Regional Equities - BANGKOK, March 27 (Reuters) - The main Philippine index scaled a record high on Wednesday after Fitch Ratings upgraded the country's sovereign rating to investment grade and the Indonesian index closed at an all-time high after the appointment of a new central bank governor.

Other Southeast Asian stock markets crawled higher, joining those in broader Asia, comforted by positive U.S. data.

Philippines was an outperformer on the day, ending up 2.7 percent at 6,847.47, as investors increased positions in large caps after the country won an investment grade credit rating for the first time.

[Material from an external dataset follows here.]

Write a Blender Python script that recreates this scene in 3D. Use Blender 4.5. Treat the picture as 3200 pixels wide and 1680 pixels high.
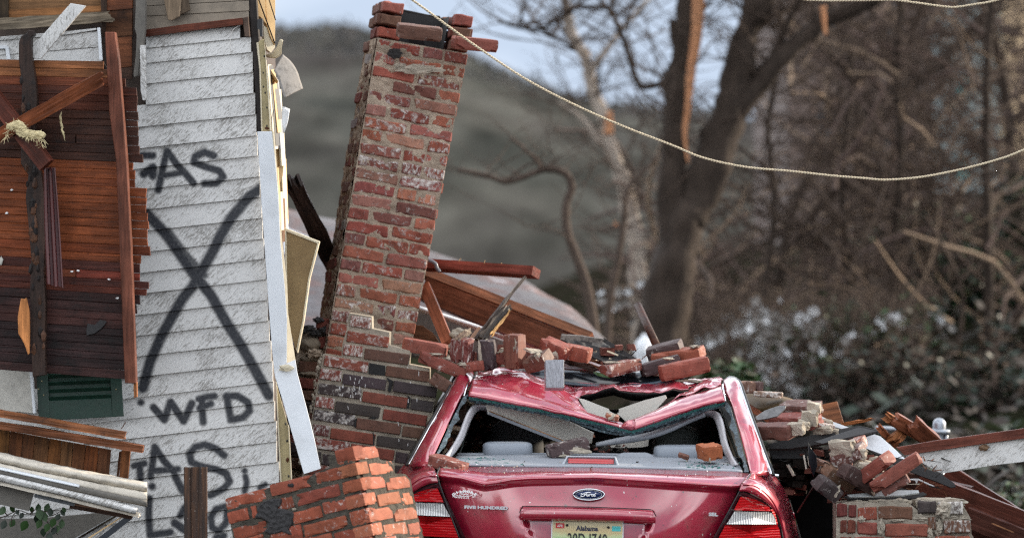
import bpy, bmesh, math, random
from mathutils import Vector, Matrix, noise

for o in list(bpy.data.objects):
    bpy.data.objects.remove(o, do_unlink=True)
scene = bpy.context.scene
COL = scene.collection
R = math.radians
rnd = random.Random(7)

# ------------------------------------------------------------------ camera
CAM_Y, CAM_Z, SC = -24.0, 2.03, 650.0          # 650 photo pixels are one metre at Y = 0
cam_d = bpy.data.cameras.new('camera'); cam = bpy.data.objects.new('camera', cam_d); COL.objects.link(cam)
cam.location = (0, CAM_Y, CAM_Z); cam.rotation_euler = (R(90), 0, 0)
cam_d.sensor_width = 36.0; cam_d.lens = 36.0*24.0*SC/3200.0
cam_d.clip_start = 0.1; cam_d.clip_end = 2000
cam_d.dof.use_dof = True; cam_d.dof.focus_distance = 24.4; cam_d.dof.aperture_fstop = 2.6
cam_d.dof.aperture_blades = 9
scene.camera = cam

# ------------------------------------------------------------------ sky and sun
SUN_EL, SUN_AZ = 17.0, 63.0                     # azimuth from +Y towards +X
w = bpy.data.worlds.new('World'); scene.world = w; w.use_nodes = True
wn = w.node_tree; wn.nodes.clear()
out = wn.nodes.new('ShaderNodeOutputWorld'); bg = wn.nodes.new('ShaderNodeBackground')
sky = wn.nodes.new('ShaderNodeTexSky'); sky.sky_type = 'NISHITA'; sky.sun_disc = False
sky.sun_elevation = R(SUN_EL); sky.sun_rotation = R(SUN_AZ); sky.air_density = 1.0; sky.dust_density = .7
tc = wn.nodes.new('ShaderNodeTexCoord'); mp = wn.nodes.new('ShaderNodeMapping'); mp.inputs['Scale'].default_value = (1, 1, 2.6)
cn = wn.nodes.new('ShaderNodeTexNoise'); cn.inputs['Scale'].default_value = 3.1; cn.inputs['Detail'].default_value = 7; cn.inputs['Roughness'].default_value = .55
cr = wn.nodes.new('ShaderNodeValToRGB'); cr.color_ramp.elements[0].position = .16; cr.color_ramp.elements[1].position = .44
cm = wn.nodes.new('ShaderNodeMixRGB'); cn2 = wn.nodes.new('ShaderNodeTexNoise'); cn2.inputs['Scale'].default_value = 1.7; cn2.inputs['Detail'].default_value = 5
cr2 = wn.nodes.new('ShaderNodeValToRGB'); cr2.color_ramp.elements[0].position = .43; cr2.color_ramp.elements[1].position = .60
cr2.color_ramp.elements[0].color = (2.1, 2.5, 3.1, 1); cr2.color_ramp.elements[1].color = (11.0, 11.2, 11.5, 1)
L = wn.links.new
L(tc.outputs['Generated'], mp.inputs['Vector']); L(mp.outputs[0], cn.inputs['Vector']); L(cn.outputs['Fac'], cr.inputs['Fac'])
mp2 = wn.nodes.new('ShaderNodeMapping'); mp2.inputs['Location'].default_value = (4.11, 1.83, 0); L(mp.outputs[0], mp2.inputs['Vector']); L(mp2.outputs[0], cn2.inputs['Vector']); L(cn2.outputs['Fac'], cr2.inputs['Fac']); L(cr2.outputs['Color'], cm.inputs[2])
L(cr.outputs['Color'], cm.inputs[0]); L(sky.outputs[0], cm.inputs[1]); L(cm.outputs[0], bg.inputs['Color']); L(bg.outputs[0], out.inputs['Surface'])
bg.inputs['Strength'].default_value = 0.12

sd = bpy.data.lights.new('sun', 'SUN'); sun = bpy.data.objects.new('sun', sd); COL.objects.link(sun)
sd.energy = 3.2; sd.angle = R(1.2); sd.color = (1.0, .86, .68)
sdir = Vector((math.sin(R(SUN_AZ))*math.cos(R(SUN_EL)), math.cos(R(SUN_AZ))*math.cos(R(SUN_EL)), math.sin(R(SUN_EL))))
sun.rotation_euler = sdir.to_track_quat('Z', 'Y').to_euler(); sun.location = (40, 20, 30)

vs = scene.view_settings
vs.view_transform = 'Standard'; vs.look = 'None'; vs.gamma = 1.0; vs.use_curve_mapping = False
vs.exposure = 1.28
scene.render.engine = 'CYCLES'
scene.cycles.use_denoising = False
scene.cycles.filter_width = 1.3
scene.cycles.max_bounces = 6; scene.cycles.diffuse_bounces = 3; scene.cycles.glossy_bounces = 3
scene.cycles.transparent_max_bounces = 8; scene.cycles.caustics_reflective = False; scene.cycles.caustics_refractive = False

# ------------------------------------------------------------------ placing helpers
def P(px, py, Y=0.0):
    """world point seen at photo pixel (px, py) on a 3200x1680 picture when it stands at depth Y"""
    k = (Y - CAM_Y)/24.0/SC
    return Vector(((px-1600)*k, Y, CAM_Z-(py-840)*k))
def crop(x0, y0, f):
    return lambda x, y: (x0+x*f, y0+y*f)
A1 = crop(0, 0, .4437);      A2 = crop(0, 500, .5917);    A3 = crop(0, 1100, .4289)
A4 = crop(400, 0, .5177);    A5 = crop(400, 600, .5179);  A6 = crop(400, 1100, .429)
B1 = crop(1000, 0, .4437);   B2 = crop(950, 550, .4438);  B3 = crop(900, 950, .4438)
B4 = crop(680, 1350, .26);   B5 = crop(1300, 750, .3329); B6 = crop(1700, 850, .2959)
C1 = crop(1260, 1120, .4141); C2 = crop(1800, 1120, .4141); C3 = crop(2300, 1150, .392)
C4 = crop(2650, 1150, .392); C5 = crop(1300, 0, .6658);   C6 = crop(2200, 0, .6658)
C7 = crop(2000, 700, .4808); D1 = crop(1600, 1480, .1941); D2 = crop(1380, 1480, .1242)
D3 = crop(2180, 1460, .1627); D4 = crop(1700, 1200, .2071); D5 = crop(1380, 1140, .1479); D6 = crop(0, 1420, .1923)
N0 = crop(0, 0, 1.0)
def PP(c, pts, Y):
    return [P(*c(*p[:2]), p[2] if len(p) > 2 else Y) for p in pts]
class Plane:
    def __init__(s, px, py, Y, yaw=0, pitch=0):
        """plane through a pixel at depth Y; yaw > 0 turns its face to the right, pitch > 0 tips its face up"""
        s.o = P(px, py, Y)
        s.n = Vector((math.sin(R(yaw))*math.cos(R(pitch)), -math.cos(R(yaw))*math.cos(R(pitch)), math.sin(R(pitch))))
    def at(s, px, py, lift=0.0):
        c = Vector((0, CAM_Y, CAM_Z)); d = P(px, py, 0)-c
        t = (s.o+s.n*lift-c).dot(s.n)/d.dot(s.n)
        return c+d*t

# ------------------------------------------------------------------ object helpers
def tag(o, label=None, cat=None, group=None, kind=None):
    if label: o['label'] = label
    if cat: o['category'] = cat
    if group: o['group'] = group
    if kind: o['kind'] = kind
    elif cat: o['kind'] = 'thing'
    return o
MW_KEYS = {}
def empty(name, loc=(0, 0, 0), label=None, cat=None, group=None):
    o = bpy.data.objects.new(name, None); COL.objects.link(o); o.location = loc; o.empty_display_size = .1
    MW_KEYS[o.name] = Matrix.Translation(Vector(loc))
    return tag(o, label, cat, group)
def link(o, parent=None, mw=None):
    COL.objects.link(o)
    mw = mw.copy() if mw is not None else Matrix()
    if parent is not None:
        o.parent = parent; o.matrix_basis = MW_KEYS[parent.name].inverted() @ mw
    else: o.matrix_basis = mw
    MW_KEYS[o.name] = mw
    return o
def obj(name, verts, faces, mat, parent=None, mw=None, smooth=False, color=None, mats=None, fmat=None):
    me = bpy.data.meshes.new(name); me.from_pydata([tuple(v) for v in verts], [], faces)
    if mats:
        for m in mats: me.materials.append(m)
        if fmat: me.polygons.foreach_set('material_index', fmat)
    else: me.materials.append(mat)
    if smooth: me.polygons.foreach_set('use_smooth', [True]*len(me.polygons))
    me.update()
    o = bpy.data.objects.new(name, me); link(o, parent, mw)
    if color: o.color = color
    return o
def from_bm(name, bm, mat, parent=None, mw=None, smooth=False, color=None):
    me = bpy.data.meshes.new(name); bm.to_mesh(me); bm.free(); me.materials.append(mat)
    if smooth: me.polygons.foreach_set('use_smooth', [True]*len(me.polygons))
    o = bpy.data.objects.new(name, me); link(o, parent, mw)
    if color: o.color = color
    return o
def use_mesh(name, me, mw, parent=None, color=None):
    o = bpy.data.objects.new(name, me); link(o, parent, mw)
    if color: o.color = color
    return o
def axes(x, y, z, loc):
    m = Matrix((x, y, z)).transposed().to_4x4(); m.translation = loc
    return m
def frame_from(x, yhint, loc):
    x = x.normalized(); y = (yhint-x*yhint.dot(x)).normalized(); z = x.cross(y)
    return axes(x, y, z, loc)

def board(name, p1, p2, width, thick, mat, parent=None, spin=0.0, color=None, rag=(0, 0), seg=6, wob=0.0, taper=1.0, seed=0):
    """timber between two points, local X along it, broad face (width, local Z) to the camera turned by spin; rag = length of splintering at each end"""
    rr = random.Random(seed+len(name)*7+int(p1.x*1000)+int(p2.z*977))
    d = p2-p1; Ln = d.length
    mw = frame_from(d, Vector((0, 1, 0)), (p1+p2)/2)
    mw = mw @ Matrix.Rotation(R(spin), 4, 'X')
    bm = bmesh.new(); nz = 6 if (rag[0] or rag[1]) else 1
    if nz == 1 and width > .05 and seg > 1: nz = 2
    rings = []
    e0 = [rr.uniform(0, rag[0]) for _ in range(nz+1)]; e1 = [rr.uniform(0, rag[1]) for _ in range(nz+1)]
    grid = {}
    for i in range(seg+1):
        t = i/seg
        for j in range(nz+1):
            for k in (0, 1):
                wd = width*(1+(taper-1)*t)
                zz = (j/nz-.5)*wd + (rr.uniform(-wob, wob) if j in (0, nz) else 0)
                xx = (t-.5)*Ln
                if i == 0: xx += e0[j]+(rr.uniform(-.3, .3)*rag[0] if k else 0)
                if i == seg: xx -= e1[j]+(rr.uniform(-.3, .3)*rag[1] if k else 0)
                grid[i, j, k] = bm.verts.new((xx, (k-.5)*thick+rr.uniform(-wob, wob)*.5, zz))
    for i in range(seg):
        for j in range(nz):
            bm.faces.new((grid[i, j, 0], grid[i+1, j, 0], grid[i+1, j+1, 0], grid[i, j+1, 0]))
            bm.faces.new((grid[i, j, 1], grid[i, j+1, 1], grid[i+1, j+1, 1], grid[i+1, j, 1]))
        bm.faces.new((grid[i, 0, 0], grid[i, 0, 1], grid[i+1, 0, 1], grid[i+1, 0, 0]))
        bm.faces.new((grid[i, nz, 0], grid[i+1, nz, 0], grid[i+1, nz, 1], grid[i, nz, 1]))
    for j in range(nz):
        bm.faces.new((grid[0, j, 0], grid[0, j+1, 0], grid[0, j+1, 1], grid[0, j, 1]))
        bm.faces.new((grid[seg, j, 0], grid[seg, j, 1], grid[seg, j+1, 1], grid[seg, j+1, 0]))
    es = [e for e in bm.edges if len(e.link_faces) == 2 and e.calc_face_angle(0) > R(50)]
    bmesh.ops.bevel(bm, geom=es, offset=min(.0022, thick*.2), segments=1, affect='EDGES', clamp_overlap=True)
    bmesh.ops.recalc_face_normals(bm, faces=bm.faces)
    return from_bm(name, bm, mat, parent, mw, color=color)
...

"It's something that was already expected by the stock market but I think investors will welcome it and that will push the main index to 7,000 possibly next week," said Jose Vistan, head of research at AB Capital Securities.

Shares in SM Investments Corp, the biggest company by market value, jumped 5.3 percent while Philippine Long Distance Telephone Co. , the second biggest, climbed 4.2 percent.

Vistan expects the market to rally further despite concerns over its high valuation. It traded at 20.77 times the price-to-earnings multiple, higher than regional peers, according to Thomson Reuters data.

The Philippine stock market will be closed on Thursday and Friday for the Easter holidays. Trading will resume on Monday.

Jakarta's Composite Index , the second best performer on the day, ended 1.8 percent higher at 4928.10, surpassing its previous record close of 4,874.49 set on March 8.

Investors bought large caps such as Bank Mandiri  which gained 4.2 percent after parliament approved Finance Minister Agus Martowardojo's proposed switch to become the next head of the central bank. 

The Thai SET index  rose 1.1 percent to a 1-week high of 1,560.87 as investors bought shares in companies expected to report strong quarterly results but some small and mid-cap stocks were hit by a tightening in trading rules.

Nomura Equity Research maintained a year-end target 1,600 for the SET index.

"2013 marks the beginning of a seven-year government spending on infrastructure. This, we believe, will likely keep the economy and earnings for domestic sectors buoyant over the next few years," Nomura said in a note.